Adriana Melidas, marketing manager for NYSER, told the Audit Committee that NYSER is a nonprofit reciprocal formed to provide stable, K–12-focused insurance coverage and risk-management services for participating New York school districts.
“NYSER... was formed,” Melidas said, “to provide stable insurance coverage as well as risk management services, to help districts mitigate losses.” She described the management-company model that supports underwriting and policy administration for about 340 members statewide and explained that members can select some limits (for example, umbrella/excess limits) while core general-liability per‑occurrence and aggregate features are broadly available to members.
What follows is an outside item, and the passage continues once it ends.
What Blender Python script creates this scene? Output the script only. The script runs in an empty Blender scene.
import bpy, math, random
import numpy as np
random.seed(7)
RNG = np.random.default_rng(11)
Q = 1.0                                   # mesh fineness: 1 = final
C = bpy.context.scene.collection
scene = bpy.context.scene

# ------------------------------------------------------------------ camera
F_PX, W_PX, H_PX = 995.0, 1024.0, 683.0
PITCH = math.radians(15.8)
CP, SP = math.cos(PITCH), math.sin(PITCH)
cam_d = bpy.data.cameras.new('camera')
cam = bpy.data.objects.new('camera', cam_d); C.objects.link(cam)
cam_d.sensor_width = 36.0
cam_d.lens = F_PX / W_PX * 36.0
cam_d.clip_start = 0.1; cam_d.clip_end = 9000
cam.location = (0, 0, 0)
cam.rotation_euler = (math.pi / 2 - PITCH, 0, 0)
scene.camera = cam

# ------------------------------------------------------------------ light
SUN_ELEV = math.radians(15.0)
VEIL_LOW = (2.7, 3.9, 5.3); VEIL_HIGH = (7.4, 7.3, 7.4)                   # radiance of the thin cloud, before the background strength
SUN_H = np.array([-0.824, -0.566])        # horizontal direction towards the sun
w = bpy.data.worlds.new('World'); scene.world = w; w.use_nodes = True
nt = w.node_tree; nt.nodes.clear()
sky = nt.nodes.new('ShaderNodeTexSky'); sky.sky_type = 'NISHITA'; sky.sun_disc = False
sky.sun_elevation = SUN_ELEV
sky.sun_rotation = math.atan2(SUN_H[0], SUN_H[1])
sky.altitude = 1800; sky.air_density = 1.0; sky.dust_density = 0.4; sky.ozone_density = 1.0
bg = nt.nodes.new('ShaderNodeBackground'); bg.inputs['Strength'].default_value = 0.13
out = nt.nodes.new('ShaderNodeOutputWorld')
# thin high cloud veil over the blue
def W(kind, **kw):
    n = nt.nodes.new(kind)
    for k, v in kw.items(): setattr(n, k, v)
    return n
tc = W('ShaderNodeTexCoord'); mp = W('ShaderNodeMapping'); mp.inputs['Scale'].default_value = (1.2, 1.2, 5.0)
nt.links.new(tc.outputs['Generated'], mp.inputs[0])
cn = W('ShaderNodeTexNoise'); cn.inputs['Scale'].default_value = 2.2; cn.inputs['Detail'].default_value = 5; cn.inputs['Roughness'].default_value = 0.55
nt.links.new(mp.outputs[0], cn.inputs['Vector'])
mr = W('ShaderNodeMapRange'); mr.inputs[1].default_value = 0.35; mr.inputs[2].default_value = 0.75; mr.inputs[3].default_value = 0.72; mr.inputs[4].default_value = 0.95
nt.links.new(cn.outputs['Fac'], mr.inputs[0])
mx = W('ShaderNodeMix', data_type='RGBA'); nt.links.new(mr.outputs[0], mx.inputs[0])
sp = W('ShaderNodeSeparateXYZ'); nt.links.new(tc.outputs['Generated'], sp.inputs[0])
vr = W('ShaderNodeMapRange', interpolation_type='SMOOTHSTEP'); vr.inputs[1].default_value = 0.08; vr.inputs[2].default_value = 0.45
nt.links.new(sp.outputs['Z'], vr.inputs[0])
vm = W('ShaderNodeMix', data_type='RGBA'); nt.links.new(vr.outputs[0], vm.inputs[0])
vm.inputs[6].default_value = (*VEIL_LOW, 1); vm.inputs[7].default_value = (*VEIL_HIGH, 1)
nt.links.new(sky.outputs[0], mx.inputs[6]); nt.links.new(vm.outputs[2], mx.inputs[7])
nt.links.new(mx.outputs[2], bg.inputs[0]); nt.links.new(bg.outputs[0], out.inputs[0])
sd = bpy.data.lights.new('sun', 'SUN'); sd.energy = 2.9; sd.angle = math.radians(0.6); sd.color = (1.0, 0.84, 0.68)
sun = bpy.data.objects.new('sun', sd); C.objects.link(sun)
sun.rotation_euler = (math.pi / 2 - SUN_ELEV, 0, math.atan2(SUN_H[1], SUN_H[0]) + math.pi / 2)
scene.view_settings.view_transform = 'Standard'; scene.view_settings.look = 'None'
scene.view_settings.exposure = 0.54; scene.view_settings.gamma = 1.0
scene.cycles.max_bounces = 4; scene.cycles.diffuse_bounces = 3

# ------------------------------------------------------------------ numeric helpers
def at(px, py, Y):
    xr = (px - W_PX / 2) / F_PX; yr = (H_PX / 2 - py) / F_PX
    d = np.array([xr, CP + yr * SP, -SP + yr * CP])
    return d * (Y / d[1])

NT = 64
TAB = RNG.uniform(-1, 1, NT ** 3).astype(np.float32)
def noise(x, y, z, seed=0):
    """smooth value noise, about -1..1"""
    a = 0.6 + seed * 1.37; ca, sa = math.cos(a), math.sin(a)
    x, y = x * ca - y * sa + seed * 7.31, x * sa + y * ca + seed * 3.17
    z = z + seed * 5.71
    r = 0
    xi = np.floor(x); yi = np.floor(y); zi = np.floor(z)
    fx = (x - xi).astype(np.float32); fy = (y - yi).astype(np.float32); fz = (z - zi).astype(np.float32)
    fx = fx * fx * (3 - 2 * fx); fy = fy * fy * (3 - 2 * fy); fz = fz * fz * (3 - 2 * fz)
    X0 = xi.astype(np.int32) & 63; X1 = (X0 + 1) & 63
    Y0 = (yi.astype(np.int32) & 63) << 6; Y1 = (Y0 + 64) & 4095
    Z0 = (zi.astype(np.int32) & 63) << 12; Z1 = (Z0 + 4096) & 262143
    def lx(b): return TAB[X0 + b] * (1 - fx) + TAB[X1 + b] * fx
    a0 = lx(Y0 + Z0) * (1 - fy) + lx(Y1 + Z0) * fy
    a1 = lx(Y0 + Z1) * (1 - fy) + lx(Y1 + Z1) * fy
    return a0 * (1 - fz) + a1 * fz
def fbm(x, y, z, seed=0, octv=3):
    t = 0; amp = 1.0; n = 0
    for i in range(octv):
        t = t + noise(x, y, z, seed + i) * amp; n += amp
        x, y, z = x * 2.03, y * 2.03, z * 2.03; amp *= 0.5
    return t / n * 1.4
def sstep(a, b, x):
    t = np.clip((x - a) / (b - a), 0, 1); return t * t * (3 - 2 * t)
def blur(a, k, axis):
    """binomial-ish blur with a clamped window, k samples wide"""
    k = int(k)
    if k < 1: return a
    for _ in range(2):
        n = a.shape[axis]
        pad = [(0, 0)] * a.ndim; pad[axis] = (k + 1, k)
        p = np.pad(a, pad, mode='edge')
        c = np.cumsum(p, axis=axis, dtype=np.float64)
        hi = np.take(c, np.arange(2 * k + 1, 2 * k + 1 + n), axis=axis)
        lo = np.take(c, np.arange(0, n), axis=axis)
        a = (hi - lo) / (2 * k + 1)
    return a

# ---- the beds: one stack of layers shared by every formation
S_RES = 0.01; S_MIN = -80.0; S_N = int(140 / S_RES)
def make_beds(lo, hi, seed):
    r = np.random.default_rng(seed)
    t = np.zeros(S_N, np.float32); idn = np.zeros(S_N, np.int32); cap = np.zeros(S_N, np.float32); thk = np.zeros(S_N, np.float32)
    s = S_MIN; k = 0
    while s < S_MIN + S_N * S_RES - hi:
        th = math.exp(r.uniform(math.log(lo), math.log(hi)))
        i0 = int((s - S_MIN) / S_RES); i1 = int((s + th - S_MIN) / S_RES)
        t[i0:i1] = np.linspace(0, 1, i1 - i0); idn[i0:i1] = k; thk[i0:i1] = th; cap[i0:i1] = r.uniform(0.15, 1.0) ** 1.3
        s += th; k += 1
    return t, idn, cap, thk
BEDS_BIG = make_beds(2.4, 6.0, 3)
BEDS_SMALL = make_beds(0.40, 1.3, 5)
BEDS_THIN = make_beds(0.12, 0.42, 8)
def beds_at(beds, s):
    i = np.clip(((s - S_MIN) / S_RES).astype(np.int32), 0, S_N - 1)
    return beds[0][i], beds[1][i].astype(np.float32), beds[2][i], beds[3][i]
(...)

Melidas flagged three areas of note for the Port Washington district’s packet: the district’s total insured value (presented in the packet as $445,000,000), flood coverage placed through Wright/NFIP commercial policies at $500,000 building and $500,000 contents per building (no aggregate), and two cyber-related items: a $250,000 cyber endorsement included at no charge with an option to increase limits up to $1,000,000, and a supplemental cyber policy placed through Gallagher with Crown & Forster providing a $3,000,000 limit.
Committee members asked about material exclusions (earthquake and excess flood were identified as gaps NYSER cannot uniformly provide for Long Island) and how NYSER funds claims. Melidas said the reciprocal is funded by member premiums and reserves set and maintained with actuarial support. She also emphasized NYSER’s risk-management services—contract review, certificate-of-insurance review and annual onsite risk specialists—that the district can use to reduce exposure.
The committee did not adopt new coverages at the meeting. Members requested follow-up information on cyber-limit options and confirmed there is no immediate recommendation to reduce coverage. The committee intends to include insurance considerations when planning future audit or policy work.